The Work of References in Fiction

Let me begin by saying, I loved The Love Letters of Abelard and Lily. Totally loved it. That’s the five star beginning and end point. But nothing is ever that simple when you really start thinking about a book.

It all goes back to this issue I keep thinking about: who are these books for? This book is absolute cotton candy for a certain kind of adult. It reads to me like YA for the weird little girls who grew into pretty solidly functioning adult women.1 I genuinely think this book would be enjoyable for a teen reader, but possibly not in quite the same guilty-reflexive-loathing way it is for me.

Like, for example: it’s littered with all these knowing but somewhat softball literary references. Having just written a similarly lit-spangled novel, I recognize the problems of trying to do anything of much depth in this department, and the risks you take as a writer doing that. Like, sure, I wanted to throw in a few extensive passages about golden age cinema. Pretty sure I snuck in exactly one. You have to let the story be itself, and trust that your authority as a writer is enough to make your references feel authentic and not namedrop-y. You can’t build your own authority in the text unless the text itself requires it, because it detracts from the world you’re building.2

But as a reader, I instantly feel guilty letting the feeling of being in the “in club” through references to books I read as an adult convince me that I like a book. It’s like being somehow pleased by the teenager I might have been, if I were somehow reverse Big-ed into a kid again. And so as a writer, I really struggle with the role this somewhat lazy intertextuality I sprinkle in all my writing plays.3

I guess the question I’m still trying to figure out is what work intertextuality is performing, and whether or not there’s a better way to do that work. And that also depends on what place you think these books have in relationship to other media…like, are they more timely, or are they to be timeless? Abelard and Lily is also pretty laced up with contemporary references. To what end? What work is a reference to Castle or Supernatural doing in this book?

But back to Abelard and Lily, obviously I have (as I always do) some issues and some squishy problematic-y stuff that would come out in conversation as inquisitive and interested but would sound catty on a blog. It still freaks me out that authors are just real people like me sitting in front of equally shitty laptops, and I’m not a reviewer, so I have no obligation to be balanced or fair or comprehensive. So, purely on the positive side, I will say that I really liked Creedle’s portrayal of Lily’s subjective state. As someone who would be described, at least from a perspective that agrees with this dichotomy, as “neurodivergent,” I actually really enjoyed the way those gaps in conversation were written, the constant guesswork some people do to get by.
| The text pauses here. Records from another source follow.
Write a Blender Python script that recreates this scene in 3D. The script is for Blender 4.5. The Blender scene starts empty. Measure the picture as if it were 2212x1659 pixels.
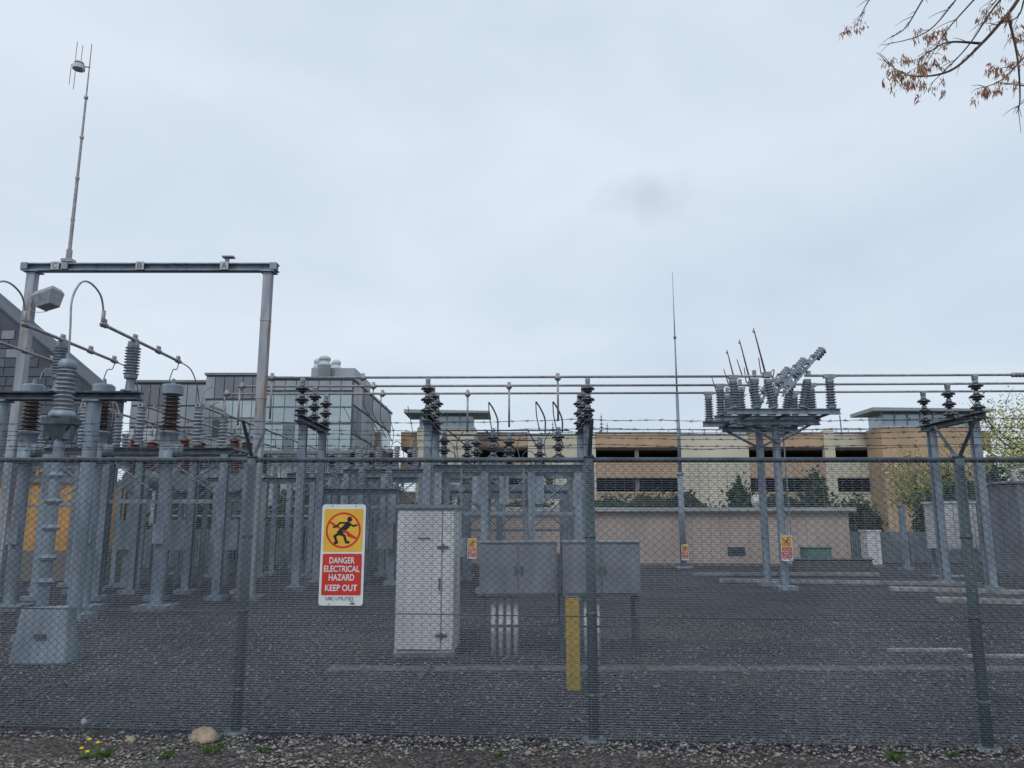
import bpy, math, random
from mathutils import Vector, Matrix, noise
random.seed(7)
S=bpy.context.scene
COL=S.collection
R=math.radians

# ------------------------------------------------------------------ mesh builder
class MB:
    def __init__(s): s.v=[]; s.f=[]
    def add(s,vs,fs):
        n=len(s.v); s.v.extend([tuple(v) for v in vs]); s.f.extend([tuple(i+n for i in f) for f in fs]); return s
    def bx(s,x0,x1,y0,y1,z0,z1,M=None):
        vs=[(x0,y0,z0),(x1,y0,z0),(x1,y1,z0),(x0,y1,z0),(x0,y0,z1),(x1,y0,z1),(x1,y1,z1),(x0,y1,z1)]
        if M: vs=[M@Vector(v) for v in vs]
        return s.add(vs,[(3,2,1,0),(4,5,6,7),(0,1,5,4),(1,2,6,5),(2,3,7,6),(3,0,4,7)])
    def box(s,c,d,M=None):
        return s.bx(c[0]-d[0]/2,c[0]+d[0]/2,c[1]-d[1]/2,c[1]+d[1]/2,c[2]-d[2]/2,c[2]+d[2]/2,M)
    def frame(s,a):
        a=Vector(a).normalized(); u=a.orthogonal().normalized()
        if abs(a.z)<0.999:
            u=Vector((0,0,1)).cross(a).normalized()
        w=a.cross(u); return a,u,w
    def cyl(s,p0,p1,r0,r1=None,seg=10,caps=True,ph=0):
        r1=r0 if r1 is None else r1
        p0=Vector(p0);p1=Vector(p1);a,u,w=s.frame(p1-p0);vs=[];fs=[]
        for p,r in((p0,r0),(p1,r1)):
            for i in range(seg):
                t=2*math.pi*i/seg+ph; vs.append(p+u*(math.cos(t)*r)+w*(math.sin(t)*r))
        for i in range(seg):
            j=(i+1)%seg; fs.append((i,j,seg+j,seg+i))
        if caps: fs+= [tuple(range(seg-1,-1,-1)),tuple(range(seg,2*seg))]
        return s.add(vs,fs)
    def lathe(s,o,prof,seg=16,axis=(0,0,1)):
        o=Vector(o);a,u,w=s.frame(axis);vs=[];fs=[];n=len(prof)
        for r,z in prof:
            for i in range(seg):
                t=2*math.pi*i/seg; vs.append(o+a*z+u*(math.cos(t)*r)+w*(math.sin(t)*r))
        for k in range(n-1):
            for i in range(seg):
                j=(i+1)%seg; fs.append((k*seg+i,k*seg+j,(k+1)*seg+j,(k+1)*seg+i))
        fs+=[tuple(range(seg-1,-1,-1)),tuple(range((n-1)*seg,n*seg))]
        return s.add(vs,fs)
    def tube(s,pts,r,seg=6,r1=None,sub=6):
        P=[Vector(p) for p in pts]
        if sub>1 and len(P)>2:
            Q=[]
            for i in range(len(P)-1):
                a=P[max(i-1,0)];b=P[i];c=P[i+1];d=P[min(i+2,len(P)-1)]
                for k in range(sub):
                    t=k/sub; Q.append(0.5*((2*b)+(c-a)*t+(2*a-5*b+4*c-d)*t*t+(3*b-a-3*c+d)*t**3))
            Q.append(P[-1]);P=Q
        r1=r if r1 is None else r1;n=len(P);vs=[];fs=[]
        u=None
        for i,p in enumerate(P):
            a=(P[min(i+1,n-1)]-P[max(i-1,0)]).normalized()
            if u is None: u=a.orthogonal().normalized()
            else:
                u=(u-a*u.dot(a)).normalized()
            w=a.cross(u); rr=r+(r1-r)*i/(n-1)
            for k in range(seg):
                t=2*math.pi*k/seg; vs.append(p+u*(math.cos(t)*rr)+w*(math.sin(t)*rr))
        for i in range(n-1):
            for k in range(seg):
                j=(k+1)%seg; fs.append((i*seg+k,i*seg+j,(i+1)*seg+j,(i+1)*seg+k))
        fs+=[tuple(range(seg-1,-1,-1)),tuple(range((n-1)*seg,n*seg))]
        return s.add(vs,fs)
    def poly(s,pts,y0,y1):   # xz polygon extruded in y
        n=len(pts);vs=[(x,y0,z) for x,z in pts]+[(x,y1,z) for x,z in pts]
        fs=[tuple(range(n)),tuple(range(2*n-1,n-1,-1))]+[(i,n+i,n+(i+1)%n,(i+1)%n) for i in range(n)]
        return s.add(vs,fs)
    def hbeam(s,p0,p1,w=.2,h=.2,t=.025):
        p0=Vector(p0);p1=Vector(p1);L=(p1-p0).length;a,u,wv=s.frame(p1-p0)
        if abs(a.z)<.9: up=Vector((0,0,1));side=a.cross(up).normalized();up=side.cross(a)
        else: side=Vector((1,0,0));up=Vector((0,1,0))
        M=Matrix.Translation(p0)@Matrix((side,a,up)).transposed().to_4x4()
        s.bx(-w/2,w/2,0,L,h/2-t,h/2,M);s.bx(-w/2,w/2,0,L,-h/2,-h/2+t,M);s.bx(-t/2,t/2,0.002,L-.002,-h/2+t,h/2-t,M);return s
    def lattice(s,x,y,z0,z1,w=.26,m=.035):
        h=w/2
        for a in(-1,1):
            for b in(-1,1): s.bx(x+a*h-m/2,x+a*h+m/2,y+b*h-m/2,y+b*h+m/2,z0,z1)
        n=max(2,int((z1-z0)/(w*1.15)));dz=(z1-z0)/n
        for i in range(n):
            za=z0+i*dz;zb=za+dz;q=1 if i%2 else -1
            for b in(-1,1):
                s.cyl((x-q*h,y+b*(h+m*.3),za),(x+q*h,y+b*(h+m*.3),zb),m*.4,seg=4);s.cyl((x+b*(h+m*.3),y-q*h,za),(x+b*(h+m*.3),y+q*h,zb),m*.4,seg=4)
        s.bx(x-h-.04,x+h+.04,y-h-.04,y+h+.04,z1,z1+.02);s.bx(x-h-.06,x+h+.06,y-h-.06,y+h+.06,z0-.02,z0);return s

def fin(mb,name,mat,parent=None,smooth=False,bevel=0,loc=None):
    me=bpy.data.meshes.new(name);me.from_pydata(mb.v,[],mb.f);me.update()
    if smooth: me.polygons.foreach_set("use_smooth",[True]*len(me.polygons))
    me.materials.append(mat)
    o=bpy.data.objects.new(name,me);COL.objects.link(o)
    if parent: o.parent=parent
    if loc: o.location=loc
    if bevel:
        m=o.modifiers.new("b",'BEVEL');m.width=bevel;m.segments=2;m.limit_method='ANGLE'
    return o
def tag(o,label,cat,group=None):
    o["label"]=label;o["category"]=cat
    if group:o["group"]=group
    return o
def thing(name,label,cat,loc=(0,0,0),group=None,rz=0):
    e=bpy.data.objects.new(name,None);e.empty_display_size=.2;COL.objects.link(e);e.location=loc;e.rotation_euler=(0,0,rz)
    return tag(e,label,cat,group)
def dup(root,loc,rz=None,label=None,scale=None):
    n=root.copy();COL.objects.link(n);n.location=loc
    if rz is not None:n.rotation_euler=(0,0,rz)
    if scale:n.scale=(scale,)*3
    if label:n["label"]=label
    def rec(a,b):
        for c in list(a.children):
            k=c.copy();COL.objects.link(k);k.parent=b;rec(c,k)
    rec(root,n);return n

# ------------------------------------------------------------------ materials
def mat(name,c1,c2=None,rough=.6,metal=0,scale=6,bump=0,rust=0,rustc=(.16,.07,.03),stretch=None,detail=5,bscale=None,spec=.4,lo=.35,hi=.65,rs=4):
    m=bpy.data.materials.new(name);m.use_nodes=True;N=m.node_tree.nodes;L=m.node_tree.links
    b=N["Principled BSDF"];b.inputs["Roughness"].default_value=rough;b.inputs["Metallic"].default_value=metal
    b.inputs["Specular IOR Level"].default_value=spec
    c2=c2 or tuple(x*.75 for x in c1)
    tc=N.new("ShaderNodeTexCoord");mp=N.new("ShaderNodeMapping");L.new(tc.outputs["Object"],mp.inputs[0])
    if stretch: mp.inputs["Scale"].default_value=stretch
    n=N.new("ShaderNodeTexNoise");n.inputs["Scale"].default_value=scale;n.inputs["Detail"].default_value=detail;L.new(mp.outputs[0],n.inputs["Vector"])
    r=N.new("ShaderNodeValToRGB");r.color_ramp.elements[0].position=lo;r.color_ramp.elements[1].position=hi
    r.color_ramp.elements[0].color=(*c2,1);r.color_ramp.elements[1].color=(*c1,1);L.new(n.outputs[0],r.inputs[0])
    out=r.outputs[0]
    if rust:
        n2=N.new("ShaderNodeTexNoise");n2.inputs["Scale"].default_value=rs;n2.inputs["Detail"].default_value=8;L.new(mp.outputs[0],n2.inputs["Vector"])
        r2=N.new("ShaderNodeValToRGB");r2.color_ramp.elements[0].position=.72-rust*.3;r2.color_ramp.elements[1].position=.8-rust*.3
        L.new(n2.outputs[0],r2.inputs[0])
        mx=N.new("ShaderNodeMixRGB");L.new(r2.outputs[0],mx.inputs[0]);L.new(out,mx.inputs[1]);mx.inputs[2].default_value=(*rustc,1);out=mx.outputs[0]
    L.new(out,b.inputs["Base Color"])
    if bump:
        n3=N.new("ShaderNodeTexNoise");n3.inputs["Scale"].default_value=bscale or scale*4;n3.inputs["Detail"].default_value=4;L.new(mp.outputs[0],n3.inputs["Vector"])
        bp=N.new("ShaderNodeBump");bp.inputs["Strength"].default_value=bump;bp.inputs["Distance"].default_value=.02
        L.new(n3.outputs[0],bp.inputs["Height"]);L.new(bp.outputs[0],b.inputs["Normal"])
    return m
steel=mat("galvanized_steel",(.27,.325,.38),(.155,.19,.235),.55,.25,5,.1,stretch=(1,1,.3))
steel_rusty=mat("weathered_steel",(.38,.41,.45),(.22,.25,.29),.65,.1,4,.15,rust=.62,rustc=(.24,.17,.12),stretch=(1,1,.2),rs=2.5)
steel_dark=mat("dark_steel",(.10,.125,.15),(.05,.062,.078),.6,.3,6,.1)
alu=mat("aluminium_tube",(.36,.345,.35),(.23,.22,.23),.5,.35,8)
porc=mat("grey_porcelain",(.30,.33,.37),(.19,.22,.255),.3,0,9,spec=.6)
porc_d=mat("dark_grey_porcelain",(.20,.225,.26),(.12,.14,.17),.3,0,9,spec=.6)
black=mat("black_porcelain",(.035,.035,.042),(.018,.018,.022),.25,0,9,spec=.7)
brown=mat("brown_porcelain",(.07,.045,.04),(.035,.022,.02),.25,0,9,spec=.7)
redb=mat("red_brown_porcelain",(.15,.04,.04),(.08,.02,.02),.3,0,9,spec=.6)
cab=mat("pale_painted_cabinet",(.62,.63,.65),(.45,.46,.48),.5,0,2.2,.05,rust=.28,rustc=(.33,.2,.12),stretch=(1,1,.4))
cab2=mat("grey_painted_box",(.21,.23,.27),(.135,.15,.18),.5,0,3,.05,rust=.1,stretch=(1,1,.5))
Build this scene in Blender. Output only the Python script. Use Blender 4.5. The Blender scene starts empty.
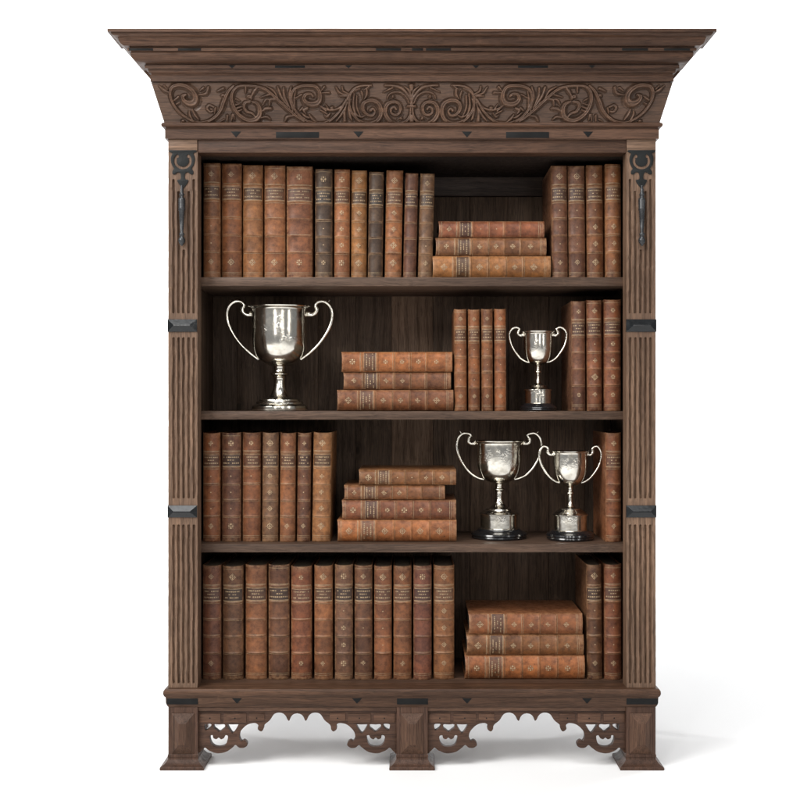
import bpy, bmesh, math, random
import numpy as np
from mathutils import Vector, Matrix
random.seed(7)
R = math.radians
C = bpy.context.scene.collection
S = bpy.context.scene

# ------------------------------------------------------------------ camera, light, exposure
CZ = 0.921; CD = 3.0                                   # lens height, distance to the pilaster faces (y = 0)
cd = bpy.data.cameras.new('camera'); cam = bpy.data.objects.new('camera', cd); C.objects.link(cam)
cam.location = (0, -CD, CZ); cam.rotation_euler = (R(90), 0, 0)
cd.sensor_width = 36; cd.lens = 54; cd.shift_x = -0.015; cd.clip_end = 200; cd.clip_start = 0.05
S.camera = cam
w = bpy.data.worlds.new('World'); S.world = w; w.use_nodes = True
bg = w.node_tree.nodes['Background']; bg.inputs[0].default_value = (0.95, 0.97, 1.0, 1); bg.inputs[1].default_value = 0.24
S.view_settings.view_transform = 'Standard'; S.view_settings.look = 'None'
S.view_settings.exposure = 0.0; S.view_settings.gamma = 1

def area(name, loc, aim, sx, sy, power, col=(1, 1, 1)):
    l = bpy.data.lights.new(name, 'AREA'); l.shape = 'RECTANGLE'; l.size = sx; l.size_y = sy; l.energy = power; l.color = col
    o = bpy.data.objects.new(name, l); C.objects.link(o); o.location = loc
    o.rotation_euler = (Vector(aim) - Vector(loc)).to_track_quat('-Z', 'Y').to_euler()
    return o
area('key_softbox', (-2.9, -2.6, 3.1), (0, 0, 1.5), 2.0, 2.0, 178, (1.0, 0.985, 0.96))
area('window_strip', (-1.25, -4.0, 2.1), (0, 0, 1.3), 0.40, 2.1, 21, (1.0, 0.98, 0.95))
area('window_strip', (-0.15, -4.0, 2.4), (0, 0, 1.3), 0.34, 1.5, 14, (1.0, 0.98, 0.95))
area('window_strip', (1.0, -4.0, 2.1), (0, 0, 1.3), 0.40, 2.1, 17, (1.0, 0.98, 0.95))
area('window_strip', (2.7, -2.9, 2.1), (0, 0, 1.3), 0.40, 2.1, 16, (1.0, 0.98, 0.95))
area('backdrop_lamp', (-4.4, 2.9, 3.4), (-1.0, 6.5, 1.2), 1.0, 2.6, 225)
area('backdrop_lamp', (4.4, 2.9, 3.4), (1.0, 6.5, 1.2), 1.0, 2.6, 225)
area('backdrop_lamp', (-7.2, 2.2, 3.4), (-6.4, 6.5, 1.6), 1.6, 2.6, 190)
area('backdrop_lamp', (7.2, 2.2, 3.4), (6.4, 6.5, 1.6), 1.6, 2.6, 190)
area('top_softbox', (-0.3, -2.1, 4.4), (0, -1.0, 0), 3.2, 1.6, 100)

# ------------------------------------------------------------------ pixel helpers (turn photo measurements into metres)
def PX(x, d=0.0): return (x - 412.0) / 400.0 * (CD + d) / CD
def PZ(y, d=0.0): return CZ + (400.0 - y) / 400.0 * (CD + d) / CD

# ------------------------------------------------------------------ materials
def lin(r, g, b):
    f = lambda c: (c / 255 / 12.92) if c / 255 <= 0.04045 else ((c / 255 + 0.055) / 1.055) ** 2.4
    return (f(r), f(g), f(b), 1)

class NT:
    def __init__(s, name):
        s.m = bpy.data.materials.new(name); s.m.use_nodes = True; s.t = s.m.node_tree
        s.b = s.t.nodes['Principled BSDF']
    def n(s, typ, **kw):
        nd = s.t.nodes.new(typ)
        for k, v in kw.items():
            if k.startswith('i_'):
                key = k[2:]; key = int(key) if key.isdigit() else key.replace('_', ' ')
                if hasattr(v, 'is_linked') or isinstance(v, bpy.types.NodeSocket): s.t.links.new(v, nd.inputs[key])
                else: nd.inputs[key].default_value = v
            else: setattr(nd, k, v)
        return nd
    def l(s, a, b): s.t.links.new(a, b)
    def math(s, op, a, b=None, c=None, clamp=False):
        nd = s.t.nodes.new('ShaderNodeMath'); nd.operation = op; nd.use_clamp = clamp
        for i, v in enumerate((a, b, c)):
            if v is None: continue
            if isinstance(v, bpy.types.NodeSocket): s.l(v, nd.inputs[i])
            else: nd.inputs[i].default_value = v
        return nd.outputs[0]
    def mix(s, fac, a, b, mode='MIX'):
        nd = s.t.nodes.new('ShaderNodeMix'); nd.data_type = 'RGBA'; nd.blend_type = mode
        for sock, v in ((nd.inputs[0], fac), (nd.inputs[6], a), (nd.inputs[7], b)):
            if isinstance(v, bpy.types.NodeSocket): s.l(v, sock)
            else: sock.default_value = v
        return nd.outputs[2]
    def ramp(s, fac, pts, interp='LINEAR'):
        nd = s.t.nodes.new('ShaderNodeValToRGB'); cr = nd.color_ramp; cr.interpolation = interp
        while len(cr.elements) < len(pts): cr.elements.new(0.5)
        for e, (p, c) in zip(cr.elements, pts):
            e.position = p; e.color = c if isinstance(c, tuple) else (c, c, c, 1)
        s.l(fac, nd.inputs[0]); return nd.outputs[0]

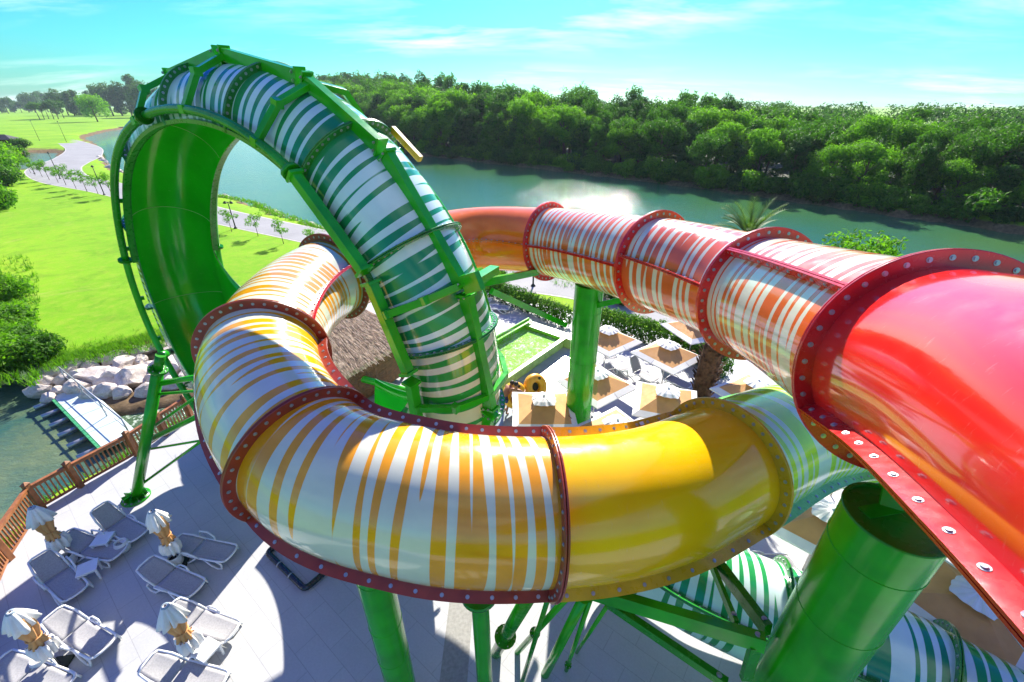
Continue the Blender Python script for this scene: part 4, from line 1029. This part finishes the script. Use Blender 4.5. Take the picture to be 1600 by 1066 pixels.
# ------------------------------------------------------------------ folded parasols
def folded(top,base,label,seed,tie=.5):
    x,y=at(*base); e=empty('folded_parasol',(x,y,0),seed); e.scale=(.80,.80,.88); tag(e,label,'parasol','folded parasols of the left terrace')
    rn=random.Random(seed); ph=rn.uniform(0,6); k=2.45; 
    lean=Vector((rn.uniform(-.1,.1),rn.uniform(-.1,.1),0))
    mb=MB(); mb.cyl((0,0,0),(0,0,k+.05),.024,10); mb.build('pole',M['alu'],e)
    mb=MB(); mb.box((0,0,.04),(.5,.5,.08)); mb.build('base',M['dark'],e,bevel=.02)
    def fl(n_,amp): return lambda i,a: 1+amp*math.sin(n_*a+ph+i*.35)+amp*.5*math.sin(3*a+i*.6+ph)
    mb=MB(); mb.lathe([(.05,k-.02),(.17,k-.20),(.23,k-.46),(.20,k-.72),(.13,k-.98),(.115,k-1.08),(.16,k-1.22),(.19,k-1.32)],64,mi=0,fn=fl(7,.20)); o=mb.build('canopy',M['canvas_t'],e); m=o.modifiers.new('t','SOLIDIFY'); m.thickness=.012
    mb=MB(); mb.lathe([(.20,k-1.27),(.25,k-1.5),(.24,k-1.72),(.20,k-1.80)],72,fn=fl(9,.28)); o=mb.build('hem',M['canvas_w'],e); m=o.modifiers.new('t','SOLIDIFY'); m.thickness=.01
    mb=MB(); mb.lathe([(.03,k+.10),(.12,k+.05),(.20,k-.12),(.27,k-.32),(.31,k-.50)],72,fn=lambda i,a:1+.055*i*math.sin(9*a+ph+.3*i)+.05*i*math.sin(3*a+ph*2)); o=mb.build('vent_cap',M['canvas_w'],e); m=o.modifiers.new('t','SOLIDIFY'); m.thickness=.01
    mb=MB(); mb.lathe([(.06,k+.11),(.10,k+.10),(.11,k+.05)],20); mb.build('crown_disc',plain('blue grey cap',(.30,.38,.45),.6) if 'cd' not in M else M['cd'],e)
    mb=MB(); mb.tube([(.17*math.cos(a)*1.0,.17*math.sin(a),k-1.02) for a in [2*PI*j/24 for j in range(24)]],.022,8,closed=True); mb.build('strap',M['canvas_t'],e)
M['cd']=plain('blue grey cap',(.30,.38,.45),.6)
folded((65,812),(111,874),'folded parasol standing close to the wooden fence in the sun',3)
folded((233,803),(283,880),'folded parasol standing upright at the edge of the shade by the sunlit paving',5)
folded((16,950),(95,1040),'folded parasol at the left edge of the photo, over a white pot',8)
folded((256,952),(312,1030),'folded parasol with the most ruffled hem, in front of the shaded lounger',12)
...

Basically what I took from this is that I clearly need this $300 copy of The Letters of Abelard and Heloise. It’s a bad morning when you start perusing Oxford University Press, because you just know you’re going to break down and end up on Wikipedia all day.

  1. Part of me wonders if YA fills the hole romance novels might have filled in my reading constellation, in a different time, because it’s very socially acceptable for adult women to read YA, and less so to read romance novels among people I know. Like, I see a lot of adults and college students reading YA, but very few romance readers around those ages. Why is trashy crime ok, but trashy romance is not? Culture is weird. Anyway, that’s not to say I think it’s poorly written…quite the opposite. In many ways it’s just closer to a television experience in the way it’s meant to happen in this very brief span of time in our culture.
  2. One of my BIG writing sins is explaining, or philosophizing, when it doesn’t serve the story. There are small virtual forests of text that have been taken out of my writing as I admitted that, no, this was probably not the right spot to dig a giant hole in which to dump my alternate life dissertation on narratology.
  3. For clarity, I’m not saying that teenagers shouldn’t read classics. But the differences in my relationship to, for example, The Iliad at 13 (weird child nerd), 17 (Reed), and 30 (like, weeks ago through audible while wandering around Rock Creek Park) are pretty drastic, because I’m literally a different person. You just learn to ask different questions as you grow up. And sometimes I think we give teen characters something closer to the mindfulness and intellectual depth of 30-year-old-Tara than 17-year-old-Tara, which I truly believe shortchanges how important that same book was at the time to 17-year-old-Tara, who needed to read it in a different way first in order to understand it with the nuance she has now. A lifelong relationship with a piece of literature means in many cases reading something lightly first, to even have a structure to understand it with later.